5. "The Plural of Helen of Troy" by John C. Wright
In a city run by malevolent time travelers, private eye Jacob Frontino must deal with a chronologically complex crime.
You'd think there'd be no timeline off-kilter enough for this author to get 3/5 spots on the Hugo ballot, but you'd be wrong. This story certainly wasted no time in busting out the unsavory racial and gender stereotypes. The plot is kind of cute, but it seems like it could have been done in a lot less space with a lot more punch. You infer much of what's going on from the confused first section, and then you sit through a long and careful explanation of it. It reminded me a lot of "A Toy for Juliette"/"The Prowler in the City at the Edge of the World" from the Dangerous Visions compilation and Stross's Palimpsest (which in turn is a redo of Asimov's End of Eternity), but of course all of those were much better executed than this. And in passing, I don't find Marilyn Monroe a strong candidate for Most Beautiful Woman Ever. (If you want to talk Audrey Hepburn, however, you've got my attention.)
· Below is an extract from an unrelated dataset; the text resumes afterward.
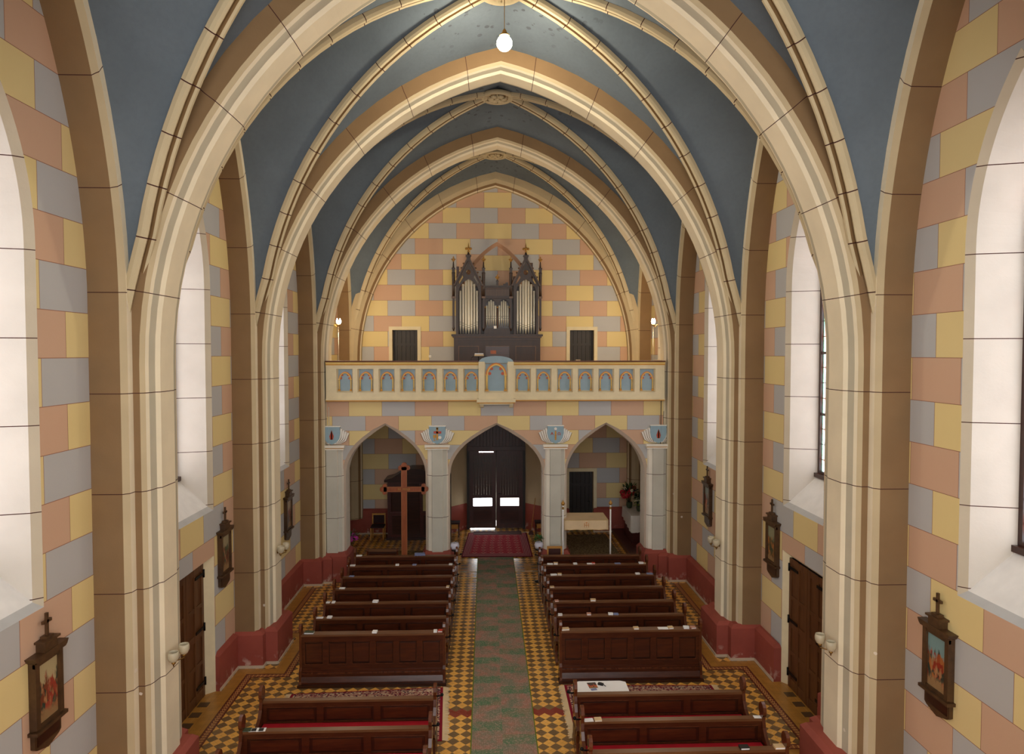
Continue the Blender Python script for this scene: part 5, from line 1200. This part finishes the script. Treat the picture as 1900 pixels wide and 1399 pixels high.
# ------------------------------------------------------------------ big wooden cross
p = at_y(750, 900, 19.0); cx_ = p.x; zt_ = at_y(750, 858, 19.0).z; za = at_y(750, 907.5, 19.0).z
r = empty('standing_cross', (cx_, 19.0, 0)); tag(r, 'tall orange-brown wooden cross with trefoil ends before the left arch', 'cross')
def trefoil(mb, cx0, cz, ang, m, s, y0, y1):
    pts = []
    for c_, rr, a0, a1 in (((0, -.085), .065, -150, 15), ((.06, 0), .075, -62, 62), ((0, .085), .065, -15, 150)):
        for k in range(9):
            a = math.radians(a0 + (a1 - a0) * k / 8); pts.append((c_[0] + rr * cos(a) * (1.0), c_[1] + rr * sin(a)))
    P = [(cx0 + s * (x * cos(ang) - y * sin(ang)), cz + s * (x * sin(ang) + y * cos(ang))) for x, y in pts]
    mb.prism(P if area2(P) > 0 else P[::-1], y0, y1, m, 'y')
hl = (at_y(796, 908, 19.0).x - at_y(704, 908, 19.0).x) / 2
m = MB(); m.box(-.07, .07, -.03, .03, 0, zt_ - .12, 'crosswood'); trefoil(m, 0, zt_ - .15, pi / 2, 'crosswood', 1.1, -.03, .03); m.build('upright', r)
m = MB(); m.box(-hl + .12, hl - .12, -.035, .025, za - .065, za + .065, 'crosswood'); trefoil(m, hl - .15, za, 0, 'crosswood', 1.0, -.035, .025); trefoil(m, -hl + .15, za, pi, 'crosswood', 1.0, -.035, .025); m.build('crossbar', r)
e = MB()
for s in (-1, 1):
    e.box(s * .07 - .01, s * .07 + .01, -.036, -.028, .3, za - .07, 'crossedge'); e.box(s * .07 - .01, s * .07 + .01, -.036, -.028, za + .07, zt_ - .2, 'crossedge')
    for q in (-1, 1): e.box(*sorted((s * .09, s * (hl - .2))), -.041, -.033, za + q * .062 - .008, za + q * .062 + .008, 'crossedge')
e.build('edge_moulding', r)
fc = bpy.data.curves.new('lettering', 'FONT'); fc.body = 'SV. MISIJE'; fc.size = .085; fc.align_x = 'CENTER'; fc.align_y = 'CENTER'; fc.extrude = .002; fc.materials.append(M['gold'])
fto = bpy.data.objects.new('lettering_curve', fc); C.objects.link(fto); bpy.context.view_layer.update(); fme = bpy.data.meshes.new_from_object(fto.evaluated_get(bpy.context.evaluated_depsgraph_get())); bpy.data.objects.remove(fto)
ft = bpy.data.objects.new('lettering', fme); C.objects.link(ft); ft.parent = r; ft.location = (0, -.039, za); ft.rotation_euler = (pi / 2, 0, 0)

# ------------------------------------------------------------------ canopy on four poles
fx0, fx1 = at_y(1044.5, 1000, 19.12).x, at_y(1132.5, 1000, 19.12).x; ztop = at_y(1050, 966, 19.12).z
r = empty('processional_canopy', ((fx0 + fx1) / 2, 19.12, 0)); tag(r, 'cream cloth procession canopy on white poles right of the right pillar', 'canopy'); hw = (fx1 - fx0) / 2; D_ = .95; D_ = 1.0
for s in (-1, 1):
    for y, zp in ((0, at_y(1044, 936, 19.12).z),):
        m = MB(); m.lathe([(.022, 0), (.022, zp)], 'white', 10, Matrix.Translation((s * hw, y, 0))); m.lathe([(.027, .38), (.027, .42)], 'gold', 10, Matrix.Translation((s * hw, y, 0))); o = m.build('pole', r)
        if y == 0: f = MB(); f.lathe([(.02, zp - .15), (.03, zp - .1), (.015, zp - .04), (.05, zp + .0), (.055, zp + .04), (.03, zp + .07), (.008, zp + .11), (.002, zp + .14)], 'gold', 12, Matrix.Translation((s * hw, y, 0))); f.build('finial', o)
m = MB(); rows = []
for i in range(7): rows.append([(-hw + .05 + (2 * hw - .1) * j / 12, .05 + (D_ - .1) * i / 6, ztop - .03 * sin(pi * i / 6) * sin(pi * j / 12) ** .5 * 1.0) for j in range(13)])
m.grid(rows, 'canopy'); m.build('canopy_cloth', r)
m = MB(); loop = []
for (a, b) in (((-hw + .05, .05), (hw - .05, .05)), ((hw - .05, .05), (hw - .05, D_ - .05)), ((hw - .05, D_ - .05), (-hw + .05, D_ - .05)), ((-hw + .05, D_ - .05), (-hw + .05, .05))):
    for k in range(14): t = k / 14; loop.append((a[0] + (b[0] - a[0]) * t, a[1] + (b[1] - a[1]) * t))
bot = []
for k, (a, b) in enumerate(loop): w = .012 * sin(k * 2.1); bot.append((a + (w if abs(b - .05) > .01 and abs(b - D_ + .05) > .01 else 0), b - .02 + w, ztop - .28 - .006 * sin(k * 1.3)))
m.grid([bot, [(a, b, ztop) for a, b in loop]], 'canopy', closed=True); m.build('valance', r)
m = MB(); n = len(bot); m.tube([(a, b - .004, z + .012) for a, b, z in bot] + [(bot[0][0], bot[0][1], bot[0][2] + .012)], .006, 'fringe', 5, cap=False); m.tube([(a, b - .002, ztop - .004) for a, b in loop] + [(loop[0][0], loop[0][1], ztop)], .006, 'fringe', 5, cap=False); m.build('braid_trim', r)
m = MB() # embroidered monogram on the valance
for pts in ([(-.06, -.2), (-.06, -.08)], [(0, -.2), (0, -.05)], [(.06, -.2), (.06, -.08)], [(-.06, -.14), (.06, -.14)], [(-.03, -.07), (.03, -.07)]): m.tube([(a, .022, ztop + b) for a, b in pts], .006, 'orange', 5)
m.build('monogram', r)

# ------------------------------------------------------------------ confessional, chairs and stools under the gallery
r = empty('confessional', (-2.72, 23.55, 0)); tag(r, 'dark wooden confessional with pale curtains under the left arch', 'confessional')
m = MB(); m.box(-.95, .95, .0, .75, .06, 2.0, 'kneel'); m.box(-1.0, 1.0, -.05, .78, 0, .08, 'pewdark'); m.build('body', r)
m = MB(); P = [(-1.05, 2.0), (1.05, 2.0), (1.05, 2.08), (.8, 2.14), (.5, 2.32), (.2, 2.45), (-.2, 2.45), (-.5, 2.32), (-.8, 2.14), (-1.05, 2.08)]; m.prism(P, -.08, .78, 'pewdark', 'y'); m.build('pediment', r)
for x0, x1 in ((-.85, -.35), (.22, .85)):
    m = MB(); m.box(x0, x1, -.03, 0, .12, .95, 'kneel'); m.box(x0 + .06, x1 - .06, -.04, -.03, .2, .85, 'pewdark'); m.build('panel', r)
m = MB(); m.box(-.28, .15, -.02, 0, .1, 1.95, 'pewdark'); m.build('centre_door', r)
for x0, x1 in ((-.82, -.38), (.26, .52), (.57, .83)):
    m = MB(); rows = [[(x0 + (x1 - x0) * k / 12, -.03 - .012 * (k % 2), z) for k in range(13)] for z in (1.0, 1.62)]; m.grid(rows, 'curtain' if x0 > 0 else 'pewdark'); m.build('curtain', r)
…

4. "Pale Realms of Shade" by John C. Wright
A dead psychic detective must sort out the circumstances of his own murder.
This one actually had my interest in the beginning, but then swerved hard into Jesus territory and lost me. Look, I'm not necessarily against Christian themes of redemption. They can be very powerful when done right (like the section on the Russian Monk Zosima in The Brothers Karamazov, for instance), but this is played too straight. It's preachy, and it's annoying. Some Puppy partisans apparently like to compare Wright to C. S. Lewis, but Lewis actually knew that "success in circuit lies" and wrote stories about lions instead of Jesus. Guess what? That works much better.

3. One Bright Star to Guide Them by John C. Wright
A man who had a Narnia-like experience as a child must face otherworldly evil again as an adult.
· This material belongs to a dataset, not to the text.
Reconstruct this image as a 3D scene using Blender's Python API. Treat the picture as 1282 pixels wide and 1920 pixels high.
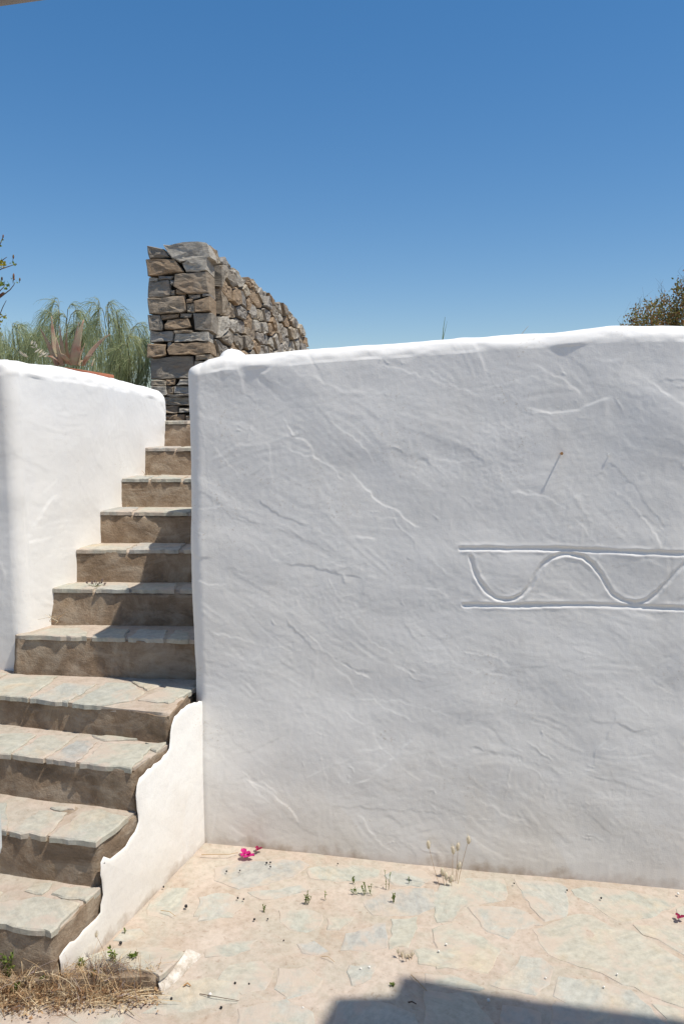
import bpy, bmesh, math, random
import numpy as np
from mathutils import Vector, Matrix, noise as mnoise

for o in list(bpy.data.objects):
    bpy.data.objects.remove(o)
scene = bpy.context.scene
COL = scene.collection
R = math.radians
random.seed(7)
NPR = np.random.RandomState(11)

# ------------------------------------------------------------------ camera
F, EYE = 1450.0, 1.70
PITCH = math.atan(175 / 1450)
cam_d = bpy.data.cameras.new('camera')
cam = bpy.data.objects.new('camera', cam_d); COL.objects.link(cam)
cam.location = (0, 0, EYE)
cam.rotation_euler = (math.pi / 2 - PITCH, 0, 0)
cam_d.sensor_fit = 'VERTICAL'; cam_d.sensor_height = 36.0; cam_d.sensor_width = 24.0
cam_d.lens = 36.0 * F / 1920
cam_d.clip_start = 0.02; cam_d.clip_end = 3000
scene.camera = cam

# ------------------------------------------------------------------ sun and sky
SUN = Vector((0.43, -0.185, 1.0)).normalized()
elev = math.asin(SUN.z)
world = bpy.data.worlds.new('World'); scene.world = world; world.use_nodes = True
wn = world.node_tree.nodes; wl = world.node_tree.links
sky = wn.new('ShaderNodeTexSky'); sky.sky_type = 'NISHITA'; sky.sun_disc = False
sky.sun_elevation = elev; sky.sun_rotation = math.atan2(SUN.x, SUN.y)
sky.altitude = 0; sky.air_density = 1.0; sky.dust_density = 0.1; sky.ozone_density = 3.4
hsv = wn.new('ShaderNodeHueSaturation'); hsv.inputs['Saturation'].default_value = 1.23; hsv.inputs['Value'].default_value = 0.68
gam = wn.new('ShaderNodeGamma'); gam.inputs['Gamma'].default_value = 0.75
hs2 = wn.new('ShaderNodeHueSaturation'); hs2.inputs['Saturation'].default_value = 1.14; hs2.inputs['Value'].default_value = 1.17; hs2.inputs['Hue'].default_value = 0.506
wl.new(sky.outputs[0], hsv.inputs['Color']); wl.new(hsv.outputs[0], gam.inputs['Color']); wl.new(gam.outputs[0], hs2.inputs['Color'])
wl.new(hs2.outputs[0], wn['Background'].inputs['Color'])
wn['Background'].inputs['Strength'].default_value = 0.15
sun_d = bpy.data.lights.new('sun', 'SUN'); sun_d.energy = 3.7; sun_d.angle = R(0.53); sun_d.color = (1.0, 0.93, 0.825)
sun_o = bpy.data.objects.new('sun', sun_d); COL.objects.link(sun_o)
sun_o.rotation_euler = SUN.to_track_quat('Z', 'Y').to_euler(); sun_o.location = (3, -1, 8)
scene.view_settings.view_transform = 'Standard'; scene.view_settings.look = 'None'
scene.view_settings.exposure = 0.41; scene.view_settings.gamma = 1.0
scene.view_settings.use_curve_mapping = False

# ------------------------------------------------------------------ helpers
_c, _s = math.cos(PITCH), math.sin(PITCH)
def ray(px, py):
    u = (960 - py) / F
    return Vector(((px - 641) / F, _c + u * _s, -_s + u * _c))
def at_plane(px, py, p0, n):
    r = ray(px, py); o = Vector((0, 0, EYE))
    t = (Vector(p0) - o).dot(Vector(n)) / r.dot(Vector(n))
    return o + r * t
def at_z(px, py, z): return at_plane(px, py, (0, 0, z), (0, 0, 1))
def at_d(px, py, y): return at_plane(px, py, (0, y, 0), (0, 1, 0))
GS = 0.040
def gz(x): return -GS * (min(max(x, -3), 4) + 0.575)
def at_g(px, py): return at_plane(px, py, (-0.575, 0, 0), (GS, 0, 1))

TAB = NPR.rand(256, 256)
def vn(x, y, seed=0):
    x = np.asarray(x, float) + seed * 37.17; y = np.asarray(y, float) + seed * 91.73
    xi = np.floor(x).astype(int); yi = np.floor(y).astype(int)
    fx = x - xi; fy = y - yi
    fx = fx * fx * (3 - 2 * fx); fy = fy * fy * (3 - 2 * fy)
    a = TAB[xi & 255, yi & 255]; b = TAB[(xi + 1) & 255, yi & 255]
    c = TAB[xi & 255, (yi + 1) & 255]; d = TAB[(xi + 1) & 255, (yi + 1) & 255]
    return (a * (1 - fx) + b * fx) * (1 - fy) + (c * (1 - fx) + d * fx) * fy - 0.5
def fbm(x, y, seed=0, oc=4):
    r = 0; a = 1; f = 1
    for i in range(oc):
        r = r + a * vn(x * f, y * f, seed + i); a *= 0.5; f *= 2.03
    return r
def sstep(x): x = np.clip(x, 0, 1); return x * x * (3 - 2 * x)

def tag(o, label=None, cat=None, group=None, kind=None):
    if label: o['label'] = label
    if cat: o['category'] = cat
    if group: o['group'] = group
    if kind: o['kind'] = kind
    return o
def empty(name, loc, label, cat, group=None):
    o = bpy.data.objects.new(name, None); COL.objects.link(o); o.location = loc
    o.empty_display_size = 0.1
    return tag(o, label, cat, group)
def origin(o):
    p = Vector(o.location)
    while o.parent: o = o.parent; p = p + Vector(o.location)
    return p
def mesh_obj(name, verts, faces, mat, parent=None, smooth=False, loc=None):
    """verts in world space; the object's origin goes to loc (default: base centre)"""
    V = np.asarray(verts, float).reshape(-1, 3)
    if loc is None:
        loc = (V.min(0) + V.max(0)) / 2; loc[2] = V[:, 2].min()
    loc = np.asarray(loc, float)
    me = bpy.data.meshes.new(name)
    Vl = V - loc
    if isinstance(faces, np.ndarray):
        nv = faces.shape[1]
        me.vertices.add(len(Vl)); me.vertices.foreach_set('co', Vl.ravel())
        me.loops.add(faces.size); me.loops.foreach_set('vertex_index', faces.ravel().astype(np.int32))
        me.polygons.add(len(faces))
        me.polygons.foreach_set('loop_start', np.arange(0, faces.size, nv, dtype=np.int32))
        me.polygons.foreach_set('loop_total', np.full(len(faces), nv, dtype=np.int32))
        me.update(calc_edges=True)
    else:
        me.from_pydata([tuple(v) for v in Vl], [], faces); me.update()
    if smooth: me.polygons.foreach_set('use_smooth', np.ones(len(me.polygons), dtype=bool))
    if mat: me.materials.append(mat)
    o = bpy.data.objects.new(name, me); COL.objects.link(o)
    if parent:
        o.parent = parent
        o.location = Vector(loc) - origin(parent)
    else:
        o.location = loc
    return o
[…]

I liked this one alright in the beginning, but after meandering around a lot in the middle, it really went off the rails at the end. Even (maybe especially) when reading it purely as Christian allegory (which as best I can figure is the intended reading of all Wright's work)... it's weird. And it loses more points for its unoriginality and its simple good/bad duality.

2. "Flow" by Arlan Andrews, Sr.
A young man from a simple northern culture visits a large city in the south for the first time.
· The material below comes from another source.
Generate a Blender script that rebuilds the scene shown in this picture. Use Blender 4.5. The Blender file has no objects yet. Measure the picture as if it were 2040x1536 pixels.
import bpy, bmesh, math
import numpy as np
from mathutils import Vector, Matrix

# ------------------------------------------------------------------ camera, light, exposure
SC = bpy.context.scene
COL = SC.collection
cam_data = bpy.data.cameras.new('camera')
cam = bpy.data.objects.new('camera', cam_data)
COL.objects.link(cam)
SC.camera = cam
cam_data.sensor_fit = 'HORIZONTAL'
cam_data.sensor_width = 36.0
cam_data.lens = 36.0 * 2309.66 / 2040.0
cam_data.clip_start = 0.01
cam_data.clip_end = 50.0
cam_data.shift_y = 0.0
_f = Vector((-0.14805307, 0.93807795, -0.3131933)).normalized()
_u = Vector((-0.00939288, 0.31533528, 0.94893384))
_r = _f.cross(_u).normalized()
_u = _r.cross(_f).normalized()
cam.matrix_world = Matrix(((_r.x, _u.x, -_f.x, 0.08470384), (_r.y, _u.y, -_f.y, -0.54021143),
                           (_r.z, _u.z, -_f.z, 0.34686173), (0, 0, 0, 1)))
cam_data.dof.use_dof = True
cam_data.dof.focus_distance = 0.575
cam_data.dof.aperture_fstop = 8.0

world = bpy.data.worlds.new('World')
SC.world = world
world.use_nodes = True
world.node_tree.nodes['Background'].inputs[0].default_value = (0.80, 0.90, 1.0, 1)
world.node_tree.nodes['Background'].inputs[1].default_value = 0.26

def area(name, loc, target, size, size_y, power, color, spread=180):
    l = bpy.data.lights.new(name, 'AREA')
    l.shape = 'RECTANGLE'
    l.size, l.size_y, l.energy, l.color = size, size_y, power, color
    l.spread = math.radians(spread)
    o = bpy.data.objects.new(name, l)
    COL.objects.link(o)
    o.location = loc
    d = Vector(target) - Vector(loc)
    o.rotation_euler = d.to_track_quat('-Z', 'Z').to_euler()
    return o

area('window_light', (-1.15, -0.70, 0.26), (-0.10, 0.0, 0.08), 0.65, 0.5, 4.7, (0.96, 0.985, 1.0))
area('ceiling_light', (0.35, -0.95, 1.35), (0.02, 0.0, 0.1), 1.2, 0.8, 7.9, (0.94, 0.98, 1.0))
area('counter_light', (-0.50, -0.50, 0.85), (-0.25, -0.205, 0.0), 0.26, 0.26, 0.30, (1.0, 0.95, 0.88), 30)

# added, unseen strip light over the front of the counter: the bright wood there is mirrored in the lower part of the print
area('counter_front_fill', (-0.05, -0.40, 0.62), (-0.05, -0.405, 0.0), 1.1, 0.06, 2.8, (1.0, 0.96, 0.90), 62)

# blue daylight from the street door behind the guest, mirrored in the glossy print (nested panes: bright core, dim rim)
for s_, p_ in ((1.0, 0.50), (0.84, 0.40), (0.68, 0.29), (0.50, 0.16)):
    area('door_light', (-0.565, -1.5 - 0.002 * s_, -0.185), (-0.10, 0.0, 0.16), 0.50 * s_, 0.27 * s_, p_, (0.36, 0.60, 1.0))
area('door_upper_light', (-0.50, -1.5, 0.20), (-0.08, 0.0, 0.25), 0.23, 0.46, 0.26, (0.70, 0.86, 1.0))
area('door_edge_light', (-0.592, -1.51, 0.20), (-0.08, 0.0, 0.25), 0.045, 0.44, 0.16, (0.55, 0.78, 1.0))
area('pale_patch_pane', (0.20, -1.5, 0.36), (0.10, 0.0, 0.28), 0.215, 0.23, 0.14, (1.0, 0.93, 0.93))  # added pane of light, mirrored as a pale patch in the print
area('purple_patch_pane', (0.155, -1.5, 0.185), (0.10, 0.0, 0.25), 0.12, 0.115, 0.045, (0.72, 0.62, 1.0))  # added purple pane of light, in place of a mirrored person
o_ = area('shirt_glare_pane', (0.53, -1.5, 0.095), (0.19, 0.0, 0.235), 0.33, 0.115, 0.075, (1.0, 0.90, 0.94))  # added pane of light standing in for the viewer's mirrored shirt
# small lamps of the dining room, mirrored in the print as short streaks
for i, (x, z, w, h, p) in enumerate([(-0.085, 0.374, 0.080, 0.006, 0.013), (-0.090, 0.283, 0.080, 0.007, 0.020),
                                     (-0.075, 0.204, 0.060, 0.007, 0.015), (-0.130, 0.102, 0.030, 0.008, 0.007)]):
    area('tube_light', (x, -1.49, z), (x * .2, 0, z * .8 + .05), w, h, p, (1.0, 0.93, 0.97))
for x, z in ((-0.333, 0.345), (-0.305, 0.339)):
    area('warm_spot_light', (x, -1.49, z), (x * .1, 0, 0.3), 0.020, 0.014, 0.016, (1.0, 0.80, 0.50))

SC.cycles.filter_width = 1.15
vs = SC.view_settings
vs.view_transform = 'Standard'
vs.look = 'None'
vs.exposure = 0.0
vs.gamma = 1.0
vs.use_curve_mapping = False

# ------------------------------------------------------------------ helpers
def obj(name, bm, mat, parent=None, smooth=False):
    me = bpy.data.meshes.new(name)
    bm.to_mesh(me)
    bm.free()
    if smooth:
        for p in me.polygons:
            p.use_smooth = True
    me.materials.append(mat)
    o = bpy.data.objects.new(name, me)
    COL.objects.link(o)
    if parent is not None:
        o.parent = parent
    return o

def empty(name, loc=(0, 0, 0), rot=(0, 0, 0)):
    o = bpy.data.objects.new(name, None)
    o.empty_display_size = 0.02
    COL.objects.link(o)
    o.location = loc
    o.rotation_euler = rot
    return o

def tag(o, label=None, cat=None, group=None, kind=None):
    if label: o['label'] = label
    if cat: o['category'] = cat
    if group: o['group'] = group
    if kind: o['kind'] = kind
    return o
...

It was interesting enough to keep me reading but ultimately amounts to a long description of the setting. The MC never quite managed to be sympathetic; I never quite cared what happened to him. He seemed to lack depth, somehow. And you could definitely complain about the treatment of women here; other than as nameless sexual objects (and a mention or two of the MC's mother's name) females are completely absent from the story. He literally thinks nothing else of his mother but to remember that she exists and has a name, in contrast to his constant wondering about how his father and brother would react to the things he sees or what solutions they would have for his problems.

1. Big Boys Don't Cry by Tom Kratman
A battle AI reflects on its career in the service of human interstellar conquest.
I have mixed feelings about this one (it seems to have mixed feelings about itself), but all in all I actually liked it. The author seems to take quite a lot of glee in all aspects of war, both the visceral and the technical, and yet the actual plot verges on pacifist as one unjust slaughter after another parades by. It's a story about war that is at war with itself, and I like that. It started well and ended well, but the numerous and interchangeable battle scenes in between got pretty tedious.